* begin DATA BLOCK *
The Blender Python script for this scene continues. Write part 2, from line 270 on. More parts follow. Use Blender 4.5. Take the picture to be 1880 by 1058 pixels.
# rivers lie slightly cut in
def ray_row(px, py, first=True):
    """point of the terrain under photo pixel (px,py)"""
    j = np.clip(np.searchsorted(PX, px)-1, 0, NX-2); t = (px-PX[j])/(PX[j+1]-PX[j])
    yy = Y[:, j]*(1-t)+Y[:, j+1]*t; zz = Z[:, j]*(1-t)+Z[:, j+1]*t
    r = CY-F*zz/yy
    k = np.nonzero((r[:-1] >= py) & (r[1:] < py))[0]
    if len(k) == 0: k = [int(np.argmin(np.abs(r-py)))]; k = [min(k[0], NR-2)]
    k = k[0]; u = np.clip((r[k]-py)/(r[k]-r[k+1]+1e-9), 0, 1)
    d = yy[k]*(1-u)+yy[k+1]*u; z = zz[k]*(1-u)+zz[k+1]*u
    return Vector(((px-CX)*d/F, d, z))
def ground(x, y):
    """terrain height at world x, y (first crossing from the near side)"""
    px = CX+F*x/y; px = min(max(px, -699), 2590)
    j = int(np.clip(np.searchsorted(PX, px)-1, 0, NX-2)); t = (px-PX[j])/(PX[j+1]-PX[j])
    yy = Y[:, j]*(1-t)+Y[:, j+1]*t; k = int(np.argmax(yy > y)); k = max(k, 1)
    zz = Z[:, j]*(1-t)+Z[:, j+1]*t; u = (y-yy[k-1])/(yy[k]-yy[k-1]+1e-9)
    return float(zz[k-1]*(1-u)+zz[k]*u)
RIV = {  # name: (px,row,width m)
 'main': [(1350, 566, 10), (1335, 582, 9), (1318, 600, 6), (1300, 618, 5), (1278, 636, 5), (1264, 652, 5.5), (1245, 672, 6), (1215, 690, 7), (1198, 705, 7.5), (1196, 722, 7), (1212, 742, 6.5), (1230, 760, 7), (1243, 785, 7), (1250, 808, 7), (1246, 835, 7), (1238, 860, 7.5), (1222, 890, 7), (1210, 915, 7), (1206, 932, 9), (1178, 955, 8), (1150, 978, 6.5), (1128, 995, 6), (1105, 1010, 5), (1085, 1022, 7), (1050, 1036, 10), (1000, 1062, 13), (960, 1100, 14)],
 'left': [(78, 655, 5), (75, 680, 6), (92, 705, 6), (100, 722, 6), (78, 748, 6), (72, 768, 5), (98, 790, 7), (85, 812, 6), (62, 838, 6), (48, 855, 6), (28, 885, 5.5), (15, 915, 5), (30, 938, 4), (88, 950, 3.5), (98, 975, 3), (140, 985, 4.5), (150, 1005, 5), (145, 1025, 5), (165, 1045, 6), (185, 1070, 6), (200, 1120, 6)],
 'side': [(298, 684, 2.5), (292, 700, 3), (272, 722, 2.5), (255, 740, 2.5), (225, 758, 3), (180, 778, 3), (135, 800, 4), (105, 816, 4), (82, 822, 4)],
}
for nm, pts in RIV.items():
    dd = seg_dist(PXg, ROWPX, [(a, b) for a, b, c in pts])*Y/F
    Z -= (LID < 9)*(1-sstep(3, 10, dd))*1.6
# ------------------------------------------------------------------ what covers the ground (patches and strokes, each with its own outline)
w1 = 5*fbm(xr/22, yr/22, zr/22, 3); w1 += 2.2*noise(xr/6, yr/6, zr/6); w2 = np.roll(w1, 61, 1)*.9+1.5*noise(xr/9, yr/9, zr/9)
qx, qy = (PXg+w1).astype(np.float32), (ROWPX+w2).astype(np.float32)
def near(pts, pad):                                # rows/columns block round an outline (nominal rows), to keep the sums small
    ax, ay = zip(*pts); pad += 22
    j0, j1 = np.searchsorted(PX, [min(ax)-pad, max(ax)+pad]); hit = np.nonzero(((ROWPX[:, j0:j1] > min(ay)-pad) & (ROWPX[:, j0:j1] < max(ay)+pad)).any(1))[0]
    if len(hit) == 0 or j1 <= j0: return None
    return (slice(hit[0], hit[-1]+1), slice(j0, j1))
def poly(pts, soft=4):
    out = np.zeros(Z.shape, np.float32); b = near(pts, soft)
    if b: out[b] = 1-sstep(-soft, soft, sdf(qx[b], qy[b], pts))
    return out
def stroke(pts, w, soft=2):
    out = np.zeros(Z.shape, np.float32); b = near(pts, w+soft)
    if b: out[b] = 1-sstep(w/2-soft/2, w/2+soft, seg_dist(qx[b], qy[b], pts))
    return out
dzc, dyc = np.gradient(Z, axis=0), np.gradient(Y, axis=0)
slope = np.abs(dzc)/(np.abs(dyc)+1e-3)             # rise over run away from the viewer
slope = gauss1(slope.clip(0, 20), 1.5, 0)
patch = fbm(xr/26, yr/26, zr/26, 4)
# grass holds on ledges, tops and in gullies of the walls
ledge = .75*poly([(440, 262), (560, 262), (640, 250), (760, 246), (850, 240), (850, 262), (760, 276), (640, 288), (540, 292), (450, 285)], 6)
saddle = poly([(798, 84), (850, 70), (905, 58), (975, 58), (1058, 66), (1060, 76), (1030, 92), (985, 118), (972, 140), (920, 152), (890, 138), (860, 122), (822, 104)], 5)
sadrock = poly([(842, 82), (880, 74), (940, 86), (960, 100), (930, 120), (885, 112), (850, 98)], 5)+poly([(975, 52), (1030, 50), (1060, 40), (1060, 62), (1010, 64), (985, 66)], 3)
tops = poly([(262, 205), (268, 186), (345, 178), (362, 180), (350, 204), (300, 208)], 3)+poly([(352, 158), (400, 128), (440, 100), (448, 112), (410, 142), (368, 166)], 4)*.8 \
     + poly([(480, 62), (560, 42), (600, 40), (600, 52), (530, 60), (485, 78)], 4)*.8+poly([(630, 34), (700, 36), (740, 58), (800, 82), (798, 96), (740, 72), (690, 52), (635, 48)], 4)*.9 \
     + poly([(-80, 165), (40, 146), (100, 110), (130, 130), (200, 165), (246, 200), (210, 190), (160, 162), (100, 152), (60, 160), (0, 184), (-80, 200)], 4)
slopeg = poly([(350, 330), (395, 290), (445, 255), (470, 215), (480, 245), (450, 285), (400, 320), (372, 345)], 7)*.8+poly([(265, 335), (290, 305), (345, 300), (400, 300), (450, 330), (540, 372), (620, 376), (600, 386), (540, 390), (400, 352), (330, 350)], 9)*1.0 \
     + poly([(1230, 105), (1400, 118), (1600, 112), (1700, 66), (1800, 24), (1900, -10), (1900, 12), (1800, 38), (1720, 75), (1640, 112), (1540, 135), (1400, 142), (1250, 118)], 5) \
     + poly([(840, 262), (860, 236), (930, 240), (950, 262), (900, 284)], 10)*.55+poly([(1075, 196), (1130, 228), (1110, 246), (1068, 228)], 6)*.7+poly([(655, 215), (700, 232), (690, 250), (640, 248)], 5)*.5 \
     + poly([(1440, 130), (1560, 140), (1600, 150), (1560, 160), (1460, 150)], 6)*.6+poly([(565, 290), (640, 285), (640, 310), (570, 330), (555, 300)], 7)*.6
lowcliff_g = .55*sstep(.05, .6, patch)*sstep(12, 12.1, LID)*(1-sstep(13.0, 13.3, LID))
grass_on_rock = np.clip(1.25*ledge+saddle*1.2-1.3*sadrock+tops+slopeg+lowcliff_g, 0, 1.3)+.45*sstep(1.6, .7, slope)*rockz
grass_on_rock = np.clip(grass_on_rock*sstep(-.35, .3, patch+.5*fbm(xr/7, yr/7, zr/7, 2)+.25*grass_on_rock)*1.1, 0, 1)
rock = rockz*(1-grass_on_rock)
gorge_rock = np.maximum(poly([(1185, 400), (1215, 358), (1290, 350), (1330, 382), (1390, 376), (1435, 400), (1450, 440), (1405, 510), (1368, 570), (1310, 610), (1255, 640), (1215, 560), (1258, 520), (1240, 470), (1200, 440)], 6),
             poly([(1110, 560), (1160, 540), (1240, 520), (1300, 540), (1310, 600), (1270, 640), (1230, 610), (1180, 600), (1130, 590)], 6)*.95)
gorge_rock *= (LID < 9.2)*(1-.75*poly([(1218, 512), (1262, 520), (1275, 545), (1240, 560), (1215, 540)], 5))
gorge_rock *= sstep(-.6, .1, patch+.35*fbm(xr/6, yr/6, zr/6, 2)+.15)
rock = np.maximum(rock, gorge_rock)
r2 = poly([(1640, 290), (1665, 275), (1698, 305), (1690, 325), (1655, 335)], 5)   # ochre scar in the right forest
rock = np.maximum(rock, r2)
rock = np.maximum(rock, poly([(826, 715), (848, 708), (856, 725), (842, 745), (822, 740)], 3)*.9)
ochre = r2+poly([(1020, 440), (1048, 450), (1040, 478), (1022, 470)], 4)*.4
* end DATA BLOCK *
- _DO THIS_:
Every line from the one containing "gorge_rock *= (LID" through the last line must be copied exactly; leave out the rest.

- _SOLUTION TO THIS EXERCISE_:
gorge_rock *= (LID < 9.2)*(1-.75*poly([(1218, 512), (1262, 520), (1275, 545), (1240, 560), (1215, 540)], 5))
gorge_rock *= sstep(-.6, .1, patch+.35*fbm(xr/6, yr/6, zr/6, 2)+.15)
rock = np.maximum(rock, gorge_rock)
r2 = poly([(1640, 290), (1665, 275), (1698, 305), (1690, 325), (1655, 335)], 5)   # ochre scar in the right forest
rock = np.maximum(rock, r2)
rock = np.maximum(rock, poly([(826, 715), (848, 708), (856, 725), (842, 745), (822, 740)], 3)*.9)
ochre = r2+poly([(1020, 440), (1048, 450), (1040, 478), (1022, 470)], 4)*.4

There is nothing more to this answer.